Boaz Barak, Oded Goldreich, Russell Impagliazzo, Steven Rudich, Amit Sahai, Salil Vadhan and Ke Yang
Informally, an obfuscator O is an (efficient, probabilistic)
"compiler" that takes as input a program (or circuit) P and
produces a new program O(P) that has the same functionality as P
yet is "unintelligible" in some sense. Obfuscators, if they exist,
would have a wide variety of cryptographic and complexity-theoretic
applications, ranging from software protection to homomorphic
encryption to complexity-theoretic analogues of Rice's theorem.
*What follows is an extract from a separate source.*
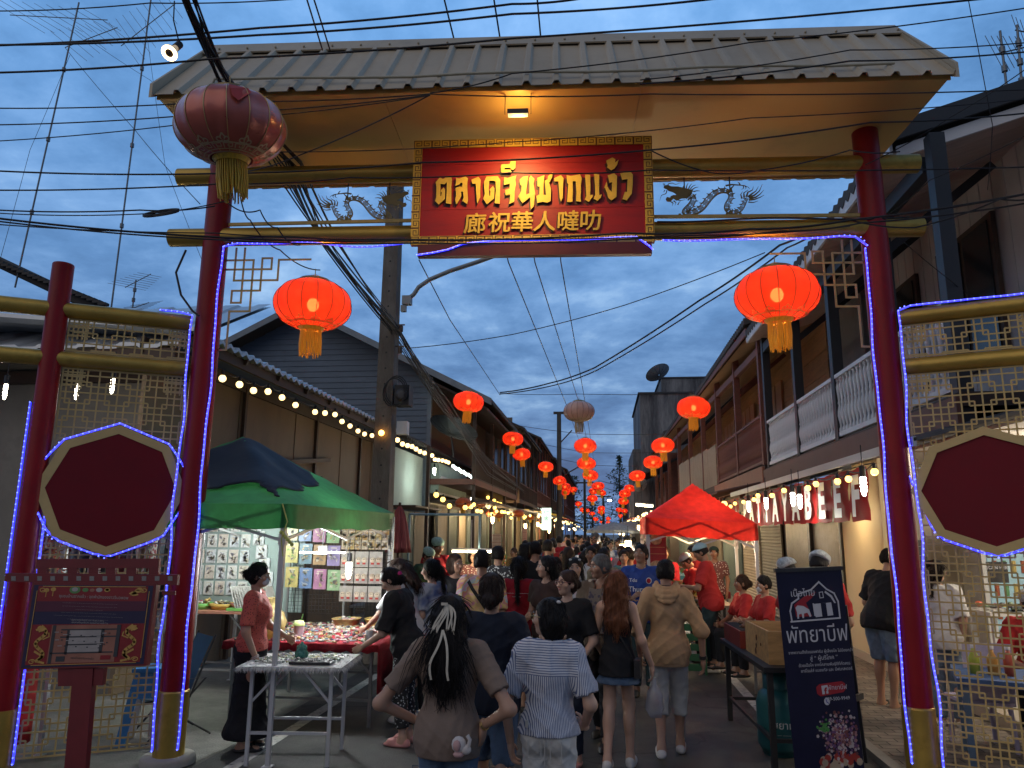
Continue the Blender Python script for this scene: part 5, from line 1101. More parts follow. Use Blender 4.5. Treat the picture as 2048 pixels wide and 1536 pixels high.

Most of these
applications are based on an interpretation of the
"unintelligibility" condition in obfuscation as meaning that O(P)
is a "virtual black box," in the sense that anything one can
efficiently compute given O(P), one could also efficiently compute given
oracle access to P.
In this work, we initiate a theoretical investigation of obfuscation. Our main result is that, even under very weak formalizations of the above intuition, obfuscation is impossible. We prove this by constructing a family of programs F that are unobfuscatable in the sense that (a) given any efficient program P' that computes the same function as a program P\in F, the “source code” P can be efficiently reconstructed, yet (b) given oracle access to a (randomly selected) program P\in F, no efficient algorithm can reconstruct P (or even distinguish a certain bit in the code from random) except with negligible probability.
We extend our impossibility result in a number of ways, including even obfuscators that (a) are not necessarily computable in polynomial time, (b) only approximately preserve the functionality, and (c) only need to work for very restricted models of computation (TC_0). We also rule out several potential applications of obfuscators, by constructing “unobfuscatable” signature schemes, encryption schemes, and pseudorandom function families.